Holding a symposium where lawyers, journalists and judges can talk about these concerns may be "helpful," Bentley said. It could even lead to a list of best practices down the road.

"I think this conversation is going to require not only the best advice of the judiciary, but I think we're going to need the best from those who would want to use social media, who knows how it will be disseminated," he said.

"How can we allow as much freedom as possible, (and) at the same time have the strongest possible means of enforcing the interests that really do need to be protected?"

Courts should move with the times, but it may be difficult to come to an agreement on how to deal with Twitter and Facebook, said Don Stuart, a law professor at Queen's University in Kingston, Ont.

More bureaucratic rules could result in further delays, he said.

"I just think we've got to trust experienced judges," said Stuart.

"Maybe I would be critical of some of the things that happened in the Williams trial, but it's just a subject of opinion. Some people would say he did a fine job."

Ontario isn't the only province grappling with this debate.

A judge decided Wednesday to ban all electronic devices in court during a high-profile murder trial of an Edmonton filmmaker, citing concerns of trial fairness and limiting disruptions.

In January, a Calgary judge banned members of the public during the preliminary hearing of Dustin Paxton, who stands accused of mutilating, beating and starving his former roommate and sexually assaulting a teenage girl.

Judge Brian Stevenson made the ruling after Paxton's lawyer argued that numerous postings about the sensational case on networks like Facebook could jeopardize his client's right to a fair trial.

There are often restrictions on publishing information heard at preliminary hearings -- which determine if there is sufficient evidence for a trial -- to avoid tainting potential jurors.

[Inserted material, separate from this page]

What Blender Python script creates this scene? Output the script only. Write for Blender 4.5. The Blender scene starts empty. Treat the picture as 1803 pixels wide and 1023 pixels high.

Stevenson closed the court to the public, but allowed accredited journalists to remain.

Finding ways to control access to information without holding jurors hostage or closing the courts to the public may prove to be a very difficult task.

Greenspan said he's not sure how it could be done.

During one case he worked on in Nova Scotia, newspaper boxes were covered so that sequestered jurors couldn't read the headlines as they travelled from their hotel to the courthouse.

Information is more easily accessible these days, he said. But no defence lawyer wants a jury that's angry at their client because their cellphones and laptops have been taken away.

The reality is that most people have looked at social networking websites, except those who don't know how to use a computer or don't have one -- like himself, Greenspan added.

"What do you want to do? Eliminate them and just have Neanderthals like me on the jury?" he said.

"That's one of the downsides in terms of fairness in a jury trial of this whole new world we live in. If that's what it is, that's what it is."

Ultimately, we have to rely on jurors to listen to judges who instruct them not to do their own research, he said.

"You can't make the triers of facts' lives miserable," he said. "You can't do it. It's offensive."